* What you are asked to do *
Please report every line from the material that contains the word "part".

Items from a data source
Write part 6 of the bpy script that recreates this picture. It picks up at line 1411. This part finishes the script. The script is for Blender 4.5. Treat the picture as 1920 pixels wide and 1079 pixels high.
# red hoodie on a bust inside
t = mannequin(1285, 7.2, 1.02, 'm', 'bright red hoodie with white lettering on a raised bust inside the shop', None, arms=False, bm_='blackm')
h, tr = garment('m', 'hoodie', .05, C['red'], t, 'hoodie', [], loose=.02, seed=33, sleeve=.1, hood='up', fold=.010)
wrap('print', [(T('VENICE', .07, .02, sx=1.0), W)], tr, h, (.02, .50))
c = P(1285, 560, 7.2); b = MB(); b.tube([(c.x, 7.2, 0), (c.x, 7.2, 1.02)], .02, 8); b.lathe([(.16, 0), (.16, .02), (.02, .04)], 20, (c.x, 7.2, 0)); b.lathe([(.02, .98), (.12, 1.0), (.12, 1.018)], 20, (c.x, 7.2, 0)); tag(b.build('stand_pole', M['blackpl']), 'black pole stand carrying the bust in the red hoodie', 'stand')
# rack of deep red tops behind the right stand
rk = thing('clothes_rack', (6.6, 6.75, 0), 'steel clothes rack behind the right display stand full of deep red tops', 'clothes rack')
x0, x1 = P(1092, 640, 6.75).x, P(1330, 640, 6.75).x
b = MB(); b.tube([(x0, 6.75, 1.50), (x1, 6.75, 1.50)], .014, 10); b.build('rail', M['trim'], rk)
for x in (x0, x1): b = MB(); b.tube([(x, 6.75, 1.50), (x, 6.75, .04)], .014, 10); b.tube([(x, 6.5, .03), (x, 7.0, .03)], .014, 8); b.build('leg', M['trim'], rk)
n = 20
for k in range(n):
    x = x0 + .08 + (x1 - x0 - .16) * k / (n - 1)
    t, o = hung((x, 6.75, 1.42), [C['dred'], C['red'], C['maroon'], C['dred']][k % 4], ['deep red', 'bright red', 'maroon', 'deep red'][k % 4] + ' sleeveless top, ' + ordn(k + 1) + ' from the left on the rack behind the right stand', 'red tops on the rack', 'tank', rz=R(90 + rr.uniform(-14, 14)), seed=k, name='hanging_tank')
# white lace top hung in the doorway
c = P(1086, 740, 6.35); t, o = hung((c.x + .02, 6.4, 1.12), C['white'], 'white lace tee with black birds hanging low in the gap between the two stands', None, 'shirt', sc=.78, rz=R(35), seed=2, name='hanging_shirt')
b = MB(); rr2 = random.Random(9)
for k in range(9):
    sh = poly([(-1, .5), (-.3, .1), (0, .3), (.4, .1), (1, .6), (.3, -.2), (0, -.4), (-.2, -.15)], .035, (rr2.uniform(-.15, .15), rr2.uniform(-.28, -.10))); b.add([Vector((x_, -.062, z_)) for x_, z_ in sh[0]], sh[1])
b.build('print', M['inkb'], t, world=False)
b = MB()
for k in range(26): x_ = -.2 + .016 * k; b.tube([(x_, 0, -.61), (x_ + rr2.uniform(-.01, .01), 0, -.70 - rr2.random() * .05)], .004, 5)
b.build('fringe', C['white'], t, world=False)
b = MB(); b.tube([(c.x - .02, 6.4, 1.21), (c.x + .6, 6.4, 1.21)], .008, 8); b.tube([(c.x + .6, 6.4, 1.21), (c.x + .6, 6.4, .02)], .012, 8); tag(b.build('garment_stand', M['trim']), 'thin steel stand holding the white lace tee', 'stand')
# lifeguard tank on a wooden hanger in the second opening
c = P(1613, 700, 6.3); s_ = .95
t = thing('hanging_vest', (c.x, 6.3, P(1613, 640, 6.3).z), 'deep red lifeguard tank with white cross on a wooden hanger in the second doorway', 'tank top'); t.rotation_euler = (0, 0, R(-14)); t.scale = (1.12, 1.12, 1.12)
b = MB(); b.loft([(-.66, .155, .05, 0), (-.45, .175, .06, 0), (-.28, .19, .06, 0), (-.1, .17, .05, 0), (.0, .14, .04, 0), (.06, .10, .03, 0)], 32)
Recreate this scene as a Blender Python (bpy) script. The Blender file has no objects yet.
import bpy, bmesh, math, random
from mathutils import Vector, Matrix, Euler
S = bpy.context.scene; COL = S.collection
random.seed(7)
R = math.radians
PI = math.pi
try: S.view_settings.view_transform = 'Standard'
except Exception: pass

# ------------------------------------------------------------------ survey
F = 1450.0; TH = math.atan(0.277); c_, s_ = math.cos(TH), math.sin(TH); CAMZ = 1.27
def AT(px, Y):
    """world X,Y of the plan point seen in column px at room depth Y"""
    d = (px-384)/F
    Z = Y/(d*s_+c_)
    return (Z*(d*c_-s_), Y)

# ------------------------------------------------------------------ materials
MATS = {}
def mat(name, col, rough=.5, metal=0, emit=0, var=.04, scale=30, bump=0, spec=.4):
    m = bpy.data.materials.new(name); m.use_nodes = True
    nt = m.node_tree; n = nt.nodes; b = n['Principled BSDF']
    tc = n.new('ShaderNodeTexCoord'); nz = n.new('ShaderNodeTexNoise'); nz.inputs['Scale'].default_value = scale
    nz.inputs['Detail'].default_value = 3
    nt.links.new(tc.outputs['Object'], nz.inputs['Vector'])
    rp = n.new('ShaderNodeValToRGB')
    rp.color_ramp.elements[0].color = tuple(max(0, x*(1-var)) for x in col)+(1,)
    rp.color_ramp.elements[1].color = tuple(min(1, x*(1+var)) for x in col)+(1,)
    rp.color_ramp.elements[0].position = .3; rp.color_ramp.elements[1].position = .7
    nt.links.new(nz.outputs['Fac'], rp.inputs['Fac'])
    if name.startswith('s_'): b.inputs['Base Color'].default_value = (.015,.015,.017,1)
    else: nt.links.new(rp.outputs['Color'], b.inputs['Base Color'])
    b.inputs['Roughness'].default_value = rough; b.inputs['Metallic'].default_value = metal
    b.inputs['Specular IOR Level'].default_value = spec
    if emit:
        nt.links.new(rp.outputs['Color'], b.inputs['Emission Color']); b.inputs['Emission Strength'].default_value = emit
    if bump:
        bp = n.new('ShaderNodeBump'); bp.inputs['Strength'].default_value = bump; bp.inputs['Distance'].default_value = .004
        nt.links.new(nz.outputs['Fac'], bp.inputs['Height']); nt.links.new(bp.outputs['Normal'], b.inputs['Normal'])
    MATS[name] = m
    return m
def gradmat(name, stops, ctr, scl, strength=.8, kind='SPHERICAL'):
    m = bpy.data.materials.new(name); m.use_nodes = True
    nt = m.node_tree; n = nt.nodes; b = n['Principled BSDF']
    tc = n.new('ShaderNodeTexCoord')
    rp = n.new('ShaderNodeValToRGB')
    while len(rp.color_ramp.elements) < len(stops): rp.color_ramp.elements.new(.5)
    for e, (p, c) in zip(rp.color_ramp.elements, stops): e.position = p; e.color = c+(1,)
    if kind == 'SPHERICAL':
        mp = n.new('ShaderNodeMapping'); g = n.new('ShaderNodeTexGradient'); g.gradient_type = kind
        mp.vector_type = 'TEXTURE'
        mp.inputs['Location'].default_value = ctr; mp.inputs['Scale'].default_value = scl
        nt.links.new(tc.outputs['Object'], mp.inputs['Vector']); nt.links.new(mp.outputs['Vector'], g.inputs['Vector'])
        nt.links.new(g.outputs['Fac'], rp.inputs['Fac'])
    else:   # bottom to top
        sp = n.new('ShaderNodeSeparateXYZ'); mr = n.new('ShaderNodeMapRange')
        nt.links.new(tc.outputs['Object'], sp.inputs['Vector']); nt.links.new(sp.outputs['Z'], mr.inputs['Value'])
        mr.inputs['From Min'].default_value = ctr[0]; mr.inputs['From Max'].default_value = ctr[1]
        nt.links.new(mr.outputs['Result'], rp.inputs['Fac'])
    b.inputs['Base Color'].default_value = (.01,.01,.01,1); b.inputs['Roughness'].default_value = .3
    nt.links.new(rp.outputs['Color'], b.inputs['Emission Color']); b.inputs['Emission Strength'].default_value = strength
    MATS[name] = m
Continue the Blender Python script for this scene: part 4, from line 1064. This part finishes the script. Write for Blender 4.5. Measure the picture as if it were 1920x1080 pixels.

* Answer to the task *
Write part 6 of the bpy script that recreates this picture. It picks up at line 1411. This part finishes the script. The script is for Blender 4.5. Treat the picture as 1920 pixels wide and 1079 pixels high.
Continue the Blender Python script for this scene: part 4, from line 1064. This part finishes the script. Write for Blender 4.5. Measure the picture as if it were 1920x1080 pixels.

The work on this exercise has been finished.